§ **Provided material**:
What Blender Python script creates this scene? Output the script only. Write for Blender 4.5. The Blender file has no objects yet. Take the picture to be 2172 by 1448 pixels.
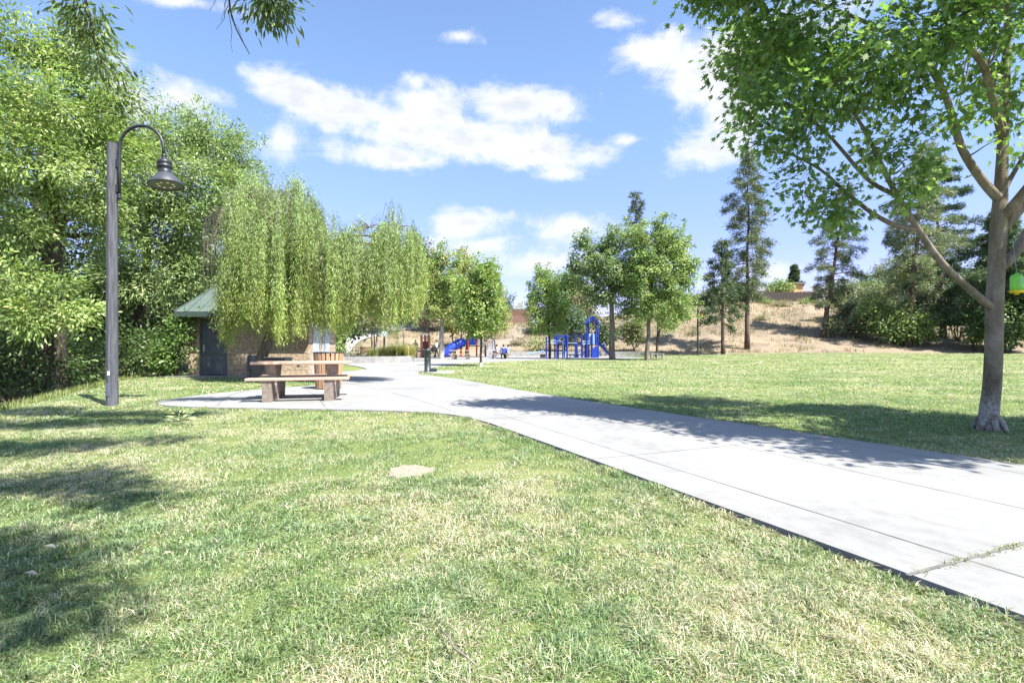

---

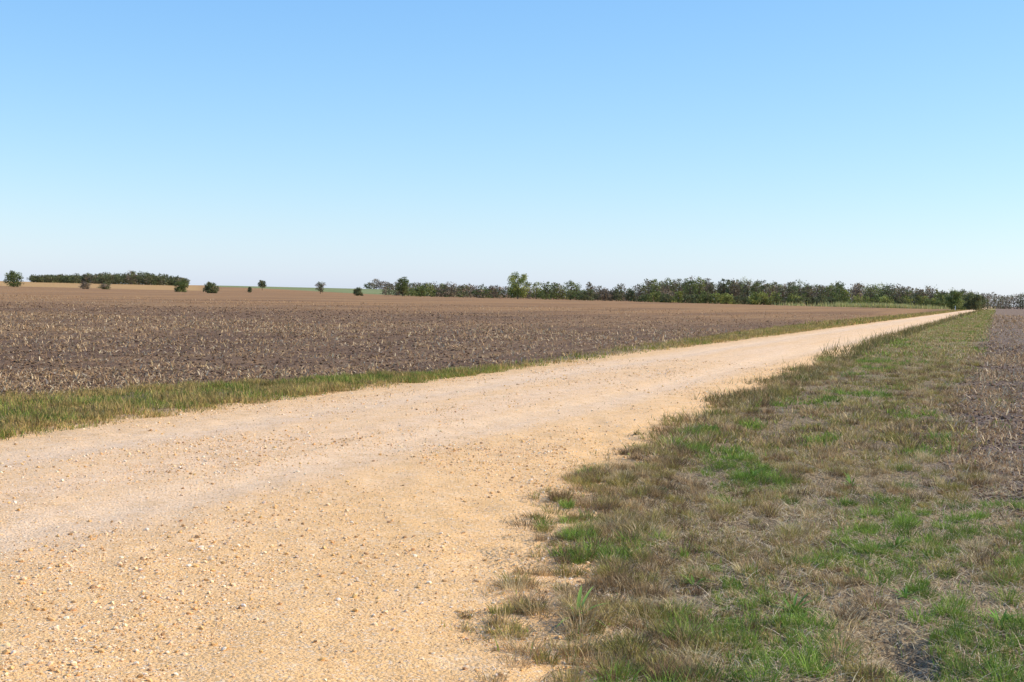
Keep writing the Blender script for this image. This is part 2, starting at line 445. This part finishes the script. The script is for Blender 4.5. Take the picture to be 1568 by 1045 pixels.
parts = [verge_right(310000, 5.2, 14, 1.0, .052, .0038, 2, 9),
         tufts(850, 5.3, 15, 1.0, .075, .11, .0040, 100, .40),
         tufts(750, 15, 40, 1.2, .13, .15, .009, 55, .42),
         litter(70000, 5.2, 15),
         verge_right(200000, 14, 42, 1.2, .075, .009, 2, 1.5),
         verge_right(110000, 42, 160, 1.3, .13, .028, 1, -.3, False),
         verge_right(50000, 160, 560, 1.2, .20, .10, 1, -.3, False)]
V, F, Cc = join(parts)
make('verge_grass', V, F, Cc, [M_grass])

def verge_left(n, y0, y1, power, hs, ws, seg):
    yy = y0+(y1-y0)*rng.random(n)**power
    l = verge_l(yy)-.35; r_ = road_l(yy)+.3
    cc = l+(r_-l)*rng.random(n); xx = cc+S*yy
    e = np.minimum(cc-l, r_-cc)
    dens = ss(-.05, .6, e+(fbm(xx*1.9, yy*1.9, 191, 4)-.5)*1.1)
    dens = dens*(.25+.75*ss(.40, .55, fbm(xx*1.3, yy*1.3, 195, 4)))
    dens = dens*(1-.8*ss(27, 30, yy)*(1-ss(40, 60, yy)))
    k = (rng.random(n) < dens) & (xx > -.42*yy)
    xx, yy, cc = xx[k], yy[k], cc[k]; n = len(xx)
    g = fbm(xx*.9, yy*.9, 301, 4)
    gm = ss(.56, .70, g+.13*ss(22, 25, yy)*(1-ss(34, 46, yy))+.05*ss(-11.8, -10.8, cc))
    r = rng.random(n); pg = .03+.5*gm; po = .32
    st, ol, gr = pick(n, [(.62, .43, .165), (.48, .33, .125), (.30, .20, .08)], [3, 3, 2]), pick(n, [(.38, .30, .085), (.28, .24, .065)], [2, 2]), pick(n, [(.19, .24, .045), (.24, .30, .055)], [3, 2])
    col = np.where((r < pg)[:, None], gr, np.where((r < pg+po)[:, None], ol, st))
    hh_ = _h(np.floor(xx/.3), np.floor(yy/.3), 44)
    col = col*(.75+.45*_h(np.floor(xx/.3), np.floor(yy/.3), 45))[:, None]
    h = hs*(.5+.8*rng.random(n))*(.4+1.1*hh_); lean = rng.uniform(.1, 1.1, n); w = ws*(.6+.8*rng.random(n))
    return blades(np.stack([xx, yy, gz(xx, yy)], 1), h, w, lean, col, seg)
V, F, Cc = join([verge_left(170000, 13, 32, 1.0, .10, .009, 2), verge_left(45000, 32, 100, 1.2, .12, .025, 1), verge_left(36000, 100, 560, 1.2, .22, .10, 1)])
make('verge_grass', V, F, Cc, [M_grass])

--

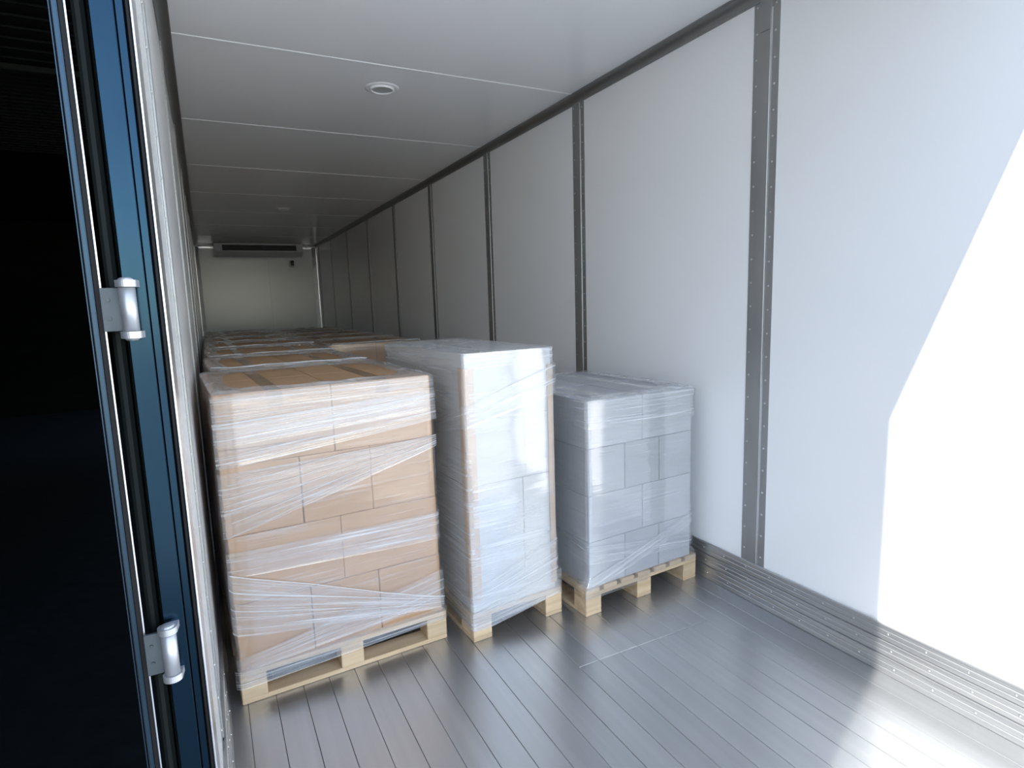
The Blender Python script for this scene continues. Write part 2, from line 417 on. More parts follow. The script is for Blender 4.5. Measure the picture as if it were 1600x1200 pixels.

§ **Task statement**:
Pick out the lines containing the string "parts" and show them.

§ **Exercise response**:
parts = [verge_right(310000, 5.2, 14, 1.0, .052, .0038, 2, 9),
V, F, Cc = join(parts)
The Blender Python script for this scene continues. Write part 2, from line 417 on. More parts follow. The script is for Blender 4.5. Measure the picture as if it were 1600x1200 pixels.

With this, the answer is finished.